Lost And Found: Unexpected Revelations About Food And Money

By Geneen Roth

Joanne Latimer

Lost And Found: Unexpected Revelations About Food And MoneyThe author and her husband lost $1 million in Bernie Madoff’s infamous Ponzi scheme. It was their life savings. This book is Roth’s attempt to help others cope when blindsided by financial loss. In excoriating detail, she describes her psychological unravelling and eventual recovery during the weeks following Madoff’s arrest. All the while, Roth makes rather obvious, yet entertaining, parallels between overeating and mindless spending. The way you eat is the way you spend.
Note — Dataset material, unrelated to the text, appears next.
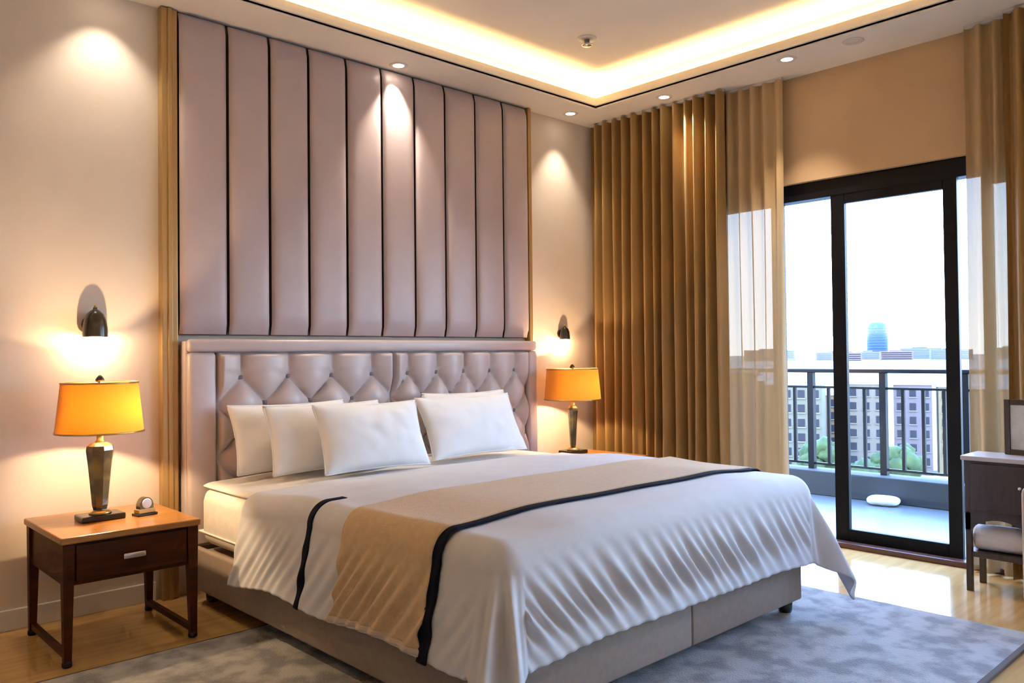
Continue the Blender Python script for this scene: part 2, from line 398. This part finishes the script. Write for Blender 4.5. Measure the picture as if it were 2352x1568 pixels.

What qualifies her to write Lost and Found? As well as having been bilked by Madoff, she endured 17 years of eating disorders and came back from the brink of suicide. She has written seven books about compulsive eating, resulting in an appearance on Oprah and weeks on the bestseller list. Roth would be the first to admit she is a shaky role model. When faced with ruin, her reaction was to go shopping. She agonized over a pair of $1,000 glasses and admits she “isn’t as evolved about money as food yet.” No kidding. In confessional tones, she discusses the shame she felt for making money. For years, she’d treated it the same way she did food: “as if it were stolen,” stashing it out of sight and indulging recklessly, living in deprivation mode.

To get out of deprivation mode, she recommends a (mainly) Buddhist approach: live in the moment, appreciate what you have, and buck up. It’s tempting to view this book as a cash grab—the author shaking the money tree to retrieve her fortune. Not so. Soon after Madoff raided her savings, Roth received a windfall from her previous book, Women, Food and God. Her intentions are noble, yet some skinflints (like this reader) may not react well to the closing chapter in which Roth claims “many smart, powerful women become spineless and clueless when faced with making financial decisions.” Try running that by a single mom.